Modern version of "As easy as taking candy from a baby!"

Kevin

Code Monkey
Staff member
There is an old saying that when something is really easy that it is "As easy as taking candy from a baby!".

It looks like times have changed.

With the advent of technology creeping into our daily lives at younger ages then past generations, the new saying looks like it may be "As easy as taking a tablet from a baby!".

Being a member of Generation X, I am part of the generation that grew up with technology but not into it. Generation Y, and whatever generation their kids are being called, have known technology since the day they were born. The story of thieves robbing gadgets from toddlers makes me saddened but I don't know if it because an adult would steal from a baby or because a baby is being pacified with a tablet. Perhaps the reason lies somewhere between.

From CNet.com:

Some like to believe that thievery carries with it a touch of honor. When it comes to stealing gadgets, however, it seems no one is safe.

On Thursday evening, a man was driving in San Francisco, trying to park his car. As PC World reports, two men came over to him.

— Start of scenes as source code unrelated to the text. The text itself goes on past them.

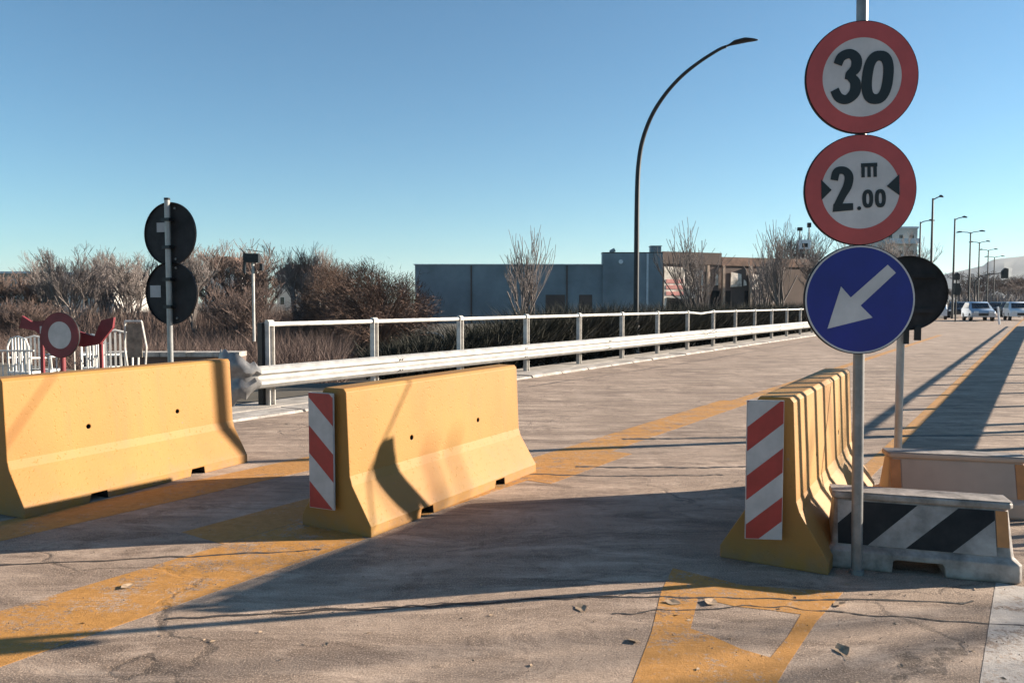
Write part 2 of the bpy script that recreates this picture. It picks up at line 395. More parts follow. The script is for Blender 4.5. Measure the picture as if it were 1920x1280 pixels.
# ------------------------------------------------------------------ left railing + guard rail
rail = thing('bridge_railing', 'long white tubular handrail on square posts along the left edge of the bridge', 'railing', uv(-9.5, 7.5, -.065), -A)
V0 = 7.55; PS = 2.4; NP = 15; UP = 0
pm = MB(); pm.box(-.05, .05, -.05, -.04, 0, 1.22).box(-.05, .05, .04, .05, 0, 1.22).box(-.005, .005, -.04, .04, 0, 1.20)
pm.box(-.10, .10, -.10, .10, 0, .014)
pm.prism([(-.05, 1.2), (.055, 1.2), (.055, 1.26), (.02, 1.29), (-.03, 1.29), (-.05, 1.25)], -.052, .052)
pme = pm.mesh('post', M_wrail)
pos = [0, 2.2] + [2.2 + PS * k for k in range(1, NP)]
for v in pos: link('post', pme, rail, (0, v, .066))
for i in range(len(pos) - 1):
    b = MB(); sag = -.05 if i == 7 else 0
    b.tube([(0, pos[i] + .055, 1.29), (0, (pos[i] + pos[i + 1]) / 2, 1.29 + sag), (0, pos[i + 1] - .055, 1.29)], .036, 10)
    b.obj('handrail_tube', M_wrail, rail, True)

gr = thing('guard_rail', 'galvanised W-section crash barrier running in front of the white handrail, with curled end', 'guard rail', uv(-9.5, 7.5, -.055), -A)
def wprof(h=.31, cz=.52, off=0, fl=1.):
    pts = [(-.5, .0), (-.44, .035), (-.30, .08), (-.18, .08), (-.06, .012), (.06, .012), (.18, .08), (.30, .08), (.44, .035), (.5, 0)]
    return [(cz + a * h * fl, b) for a, b in pts]
def wbeam(path, cz=.52, fls=None, name='beam', mat=M_galv):
    # path: list of (x,y,nx,ny) section origins with outward normal
    b = MB(); n = None; vs = []
    for i, (x, y, nx, ny) in enumerate(path):
        pr = wprof(.33, cz if not fls else fls[i][1], 0, 1 if not fls else fls[i][0]); n = len(pr)
        d = 1 if not fls else fls[i][2]
        vs += [(x + nx * o * d, y + ny * o * d, z) for z, o in pr]
        vs += [(x + nx * (o * d - .004), y + ny * (o * d - .004), z) for z, o in pr]
    fs = []
    for i in range(len(path) - 1):
        for j in range(n - 1):
            a = i * 2 * n + j; c = (i + 1) * 2 * n + j
            fs.append((a, c, c + 1, a + 1)); fs.append((a + n, a + n + 1, c + n + 1, c + n))
        for j in (0, n - 1):
            a = i * 2 * n + j; c = (i + 1) * 2 * n + j; fs.append((a, a + n, c + n, c))
    for i in (0, len(path) - 1):
        for j in range(n - 1):
            a = i * 2 * n + j; fs.append((a, a + 1, a + n + 1, a + n))
    b.add(vs, fs); return b
v = -.35; k = 0
while v < 33.5:
    L = 4.0 if k else 2.9
    o = .004 * (k % 2)
    wbeam([(.17 + o, v, 1, 0), (.17 + o, min(v + L + .12, 34), 1, 0)]).obj('beam', M_galv, gr)
    b = MB()
    for dz in (-.09, .09):
        for dy in (.03, .09): b.tube([(.25, v + L + dy, .515 + dz), (.275, v + L + dy, .515 + dz)], .014, 6)
    b.obj('splice_bolts', M_pole, gr, True, kind='stuff')
    v += L; k += 1
sp = MB().box(.052, .175, -.05, .05, .40, .64).mesh('spacer', M_galv)
for v in pos[:15]: link('spacer', sp, gr, (0, v, 0))
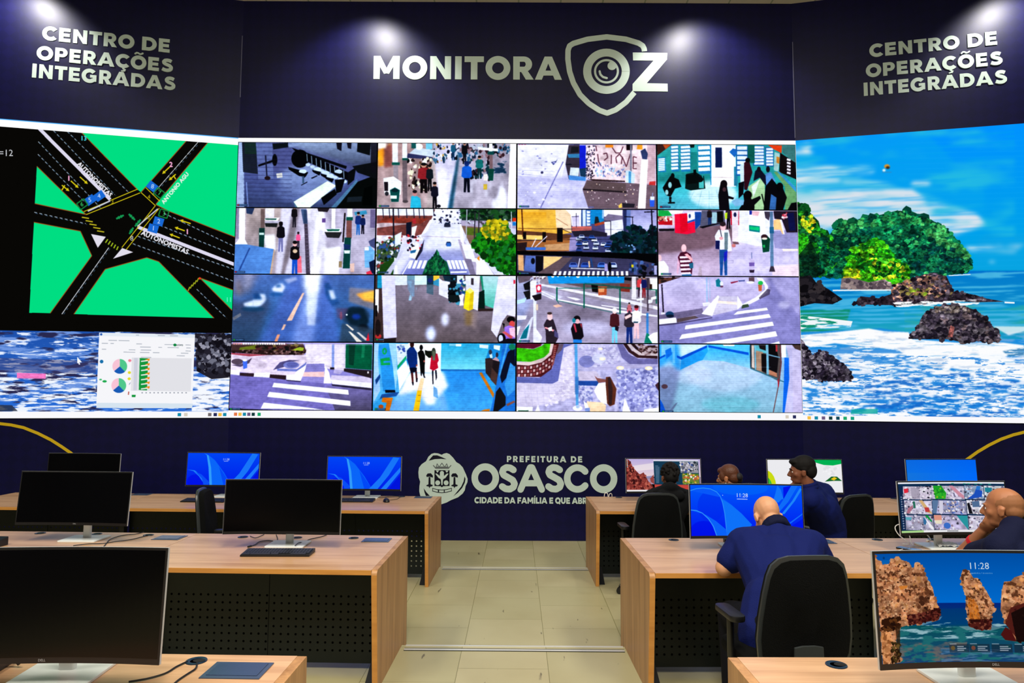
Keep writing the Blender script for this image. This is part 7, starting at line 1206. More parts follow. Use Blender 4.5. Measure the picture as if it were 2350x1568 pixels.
A_ = (1195, 190, 1215, 230, 1250, 240, 1260, 275, 1310, 265, 1340, 232, 1390, 228, 1440, 240, 1490, 270, 1505, 300, 1545, 272, 1590, 275, 1600, 330, 1620, 390, 1660, 450, 1668, 520, 1690, 580, 1708, 640, 1690, 690, 1440, 725, 1375, 740, 1340, 830, 1370, 990, 1225, 998)
rockface(A_, (1440, 650, 1560, 640, 1705, 600, 1708, 650, 1690, 690, 1450, 725), 520, 3); f.dots((1225, 680, 1380, 660, 1370, 740, 1280, 760, 1225, 740), 60, 8, 20, [(50, 24, 12), (96, 54, 24), (34, 16, 10)], 1.2, 8); f.p((1340, 740, 1380, 720, 1365, 960, 1330, 990, 1345, 850), (52, 30, 16), .8); f.dots((1300, 850, 1370, 850, 1370, 990, 1290, 990), 50, 6, 16, [(60, 46, 20), (110, 84, 40), (40, 24, 12)], 1, 9); f.dots((1520, 500, 1640, 480, 1600, 620, 1530, 600), 20, 6, 18, DK, 1.2, 10); f.p((1590, 520, 1650, 480, 1620, 560, 1560, 580), (70, 36, 22), .7); f.p((1385, 435, 1460, 430, 1450, 450, 1400, 462), (220, 130, 50)); f.p((1225, 760, 1300, 770, 1290, 990, 1225, 995), (226, 140, 70), .4)
B_ = (1885, 420, 1890, 350, 1905, 315, 1930, 310, 1960, 335, 1980, 375, 2030, 395, 2035, 430, 2070, 470, 2110, 560, 2125, 610, 2095, 660, 2085, 750, 2000, 765, 1920, 740, 1905, 600, 1915, 500)
rockface(B_, (1920, 690, 2090, 690, 2085, 760, 2000, 768, 1920, 742), 220, 20, (7, 20)); f.p((1925, 520, 1990, 560, 2010, 690, 1930, 690), (206, 110, 30), .6); f.dots((1920, 520, 1995, 560, 2010, 690, 1930, 690), 40, 6, 14, [(226, 130, 40), (150, 80, 24), (190, 100, 30)], .7, 22)
C_ = (2165, 620, 2185, 480, 2210, 405, 2260, 400, 2290, 370, 2350, 350, 2430, 330, 2520, 340, 3000, 360, 3000, 840, 2250, 840, 2190, 700)
rockface(C_, (2240, 600, 2350, 560, 3000, 560, 3000, 850, 2280, 850, 2190, 720), 330, 30); f.p((2240, 640, 2340, 590, 3000, 570, 3000, 850, 2260, 850), (16, 8, 8), .85); f.p((2150, 800, 2190, 745, 2230, 770, 2260, 850, 2180, 840), (80, 20, 20))
f.t('11:28', 2030, 310, 50, (244, 246, 250)); f.t('segunda-feira, 1 de setembro', 2045, 346, 10, (226, 232, 240)); f.e(1272, 218, 9, 10, (0, 60, 130))
for i in range(3): f.l((1258, 240 + i * 10, 1330 - i * 14, 240 + i * 10), 3, (30, 140, 210), .8)
for i, x in enumerate((1758, 1912, 2075, 2240, 2400)):
    f.r(x, 870, x + 150, 930, (24, 34, 46), .55); f.e(x + 28, 898, 16, 16, (110, 90, 50) if i == 0 else (120, 70, 56)) if i < 2 else None
    for j in range(3): f.r(x + 60, 884 + j * 14, x + 110 + (j * 17 + i * 23) % 34, 890 + j * 14, (220, 226, 234), .8)
    f.r(x + 4, 866, x + 56, 871, (220, 226, 234), .7)
f.p((2440, 300, 3000, 200, 3000, 360, 2500, 340), (190, 128, 88), 0.0); f.blur(1); ROCKS = f.mat('lock_screen_rocks', 0.85)
f = Cv(640, 290, [(1005, 588), (2125, 566), (2118, 1052), (1032, 1098)])
f.bg((14, 40, 76)); f.p((1005, 588, 2125, 566, 2125, 582, 1006, 604), (236, 238, 246)); f.p((1006, 604, 2125, 582, 2125, 606, 1008, 628), (14, 46, 80))
for x in (1620, 1740, 1780, 1850, 1900, 1980): f.r(x, 586, x + 26, 594, (30, 150, 130))
for i in range(14): f.e(1040 + i * 1.4, 740 + i * 24, 7, 7, (150, 170, 200)); f.r(1052 + i, 736 + i * 24, 1062 + i, 743 + i * 24, (120, 90, 120))
cells = [(1067, 628, 1392, 760, (196, 186, 206)), (1396, 616, 1744, 752, (200, 192, 216)), (1748, 608, 1932, 744, (150, 170, 200)), (1938, 606, 2125, 744, (214, 220, 226)), (1075, 772, 1396, 910, (196, 190, 212)), (1402, 764, 1752, 900, (160, 160, 196)), (1758, 756, 1935, 892, (216, 214, 226)), (1938, 752, 2120, 890, (230, 226, 232)), (1085, 922, 1404, 1066, (168, 164, 190)), (1410, 912, 1758, 1054, (176, 168, 200)), (1764, 906, 1940, 1044, (206, 200, 222)), (1942, 900, 2118, 1040, (190, 190, 210))]
for i, (x0, y0, x1, y1, c) in enumerate(cells):
    f.r(x0, y0, x1, y1, c); f.nz((x0, y0, x1, y0, x1, y1, x0, y1), .35, 60, 50, i, 3); f.dots((x0, y0, x1, y0, x1, y1, x0, y1), 46, 4, 13, [(236, 236, 244), (60, 56, 76), (110, 110, 140), (150, 130, 150), (226, 220, 236)], 1.2, i)
f.p((1075, 655, 1130, 648, 1130, 690, 1080, 700), (226, 40, 60)); f.p((1160, 640, 1260, 640, 1270, 755, 1170, 755), (160, 152, 172), .8); f.dots((1260, 625, 1390, 625, 1390, 755, 1270, 755), 50, 4, 11, [(240, 240, 246), (40, 40, 54), (200, 190, 210)], 1.4, 41)
f.p((1420, 616, 1510, 614, 1560, 690, 1545, 750, 1440, 752), (30, 160, 40)); f.dots((1430, 640, 1540, 640, 1540, 745, 1440, 745), 30, 8, 18, [(20, 130, 30), (50, 180, 40), (150, 180, 40)], 1, 42); f.p((1590, 614, 1630, 612, 1740, 715, 1740, 745, 1690, 720), (206, 140, 160)); f.p((1860, 640, 1920, 660, 1910, 720, 1820, 740, 1770, 744, 1840, 690), (30, 80, 190)); f.p((1870, 610, 1905, 612, 1900, 650, 1860, 650), (40, 120, 210)); f.r(1945, 625, 2010, 670, (30, 130, 150))
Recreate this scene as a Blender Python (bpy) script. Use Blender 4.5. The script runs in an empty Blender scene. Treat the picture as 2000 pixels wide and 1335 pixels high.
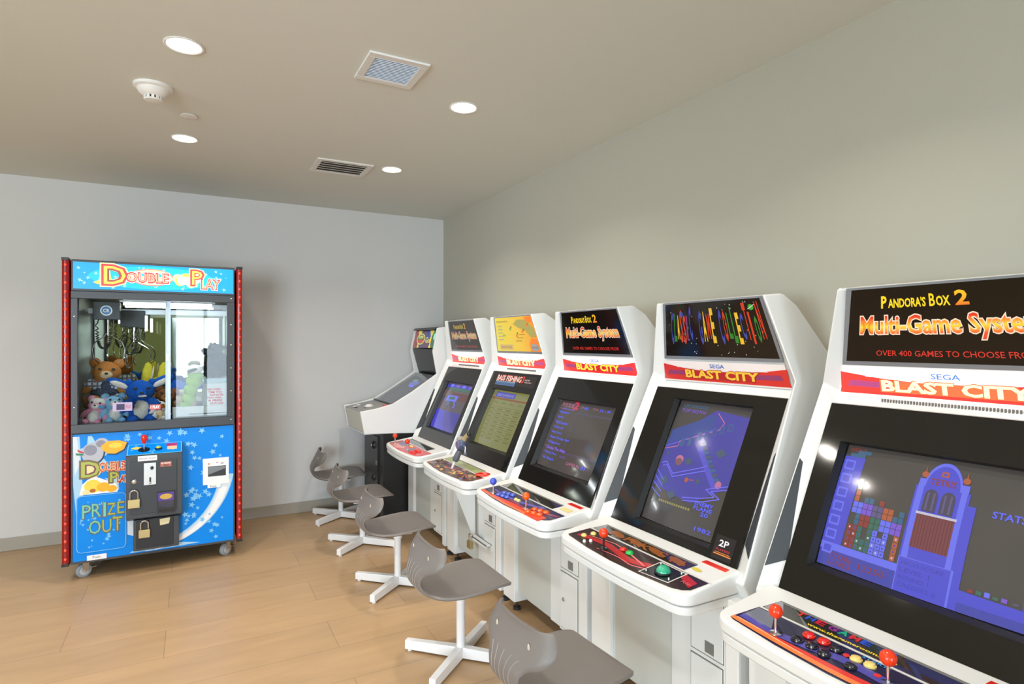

One told him he couldn't park in that particular part of the city's Mission District. The other, police say, opened the back door and took a tablet out of a passenger's hands.

The passenger was 2 years old.

San Francisco Police Department spokesman Officer Albie Esparza told PC World: "It's not very common for children to be victims of robbery."

Some might say it's not very common for children to be sitting in the back of a car playing on a tablet.

Still, the driver tried to take on the two men, suffering cuts. The child wasn't hurt.

This isn't even the first time that evidence has been offered of a gadget being taken from a small child.
In 2012, footage from a UK clothing store revealed a 72-year-old man taking an iPhone from a toddler in a stroller, while the toddler's mom shopped.

That man, gambling addict Kenneth Fletcher, was jailed for 42 weeks. The iPhone theft was not his lone offense.

The debate over mandatory kill switches in devices -- a measure resisted by device manufacturers -- is intensifying.

Would it deter people from stealing gadgets? Perhaps.

Or perhaps thieves who would steal a tablet from a 2-year-old would find some other way around it.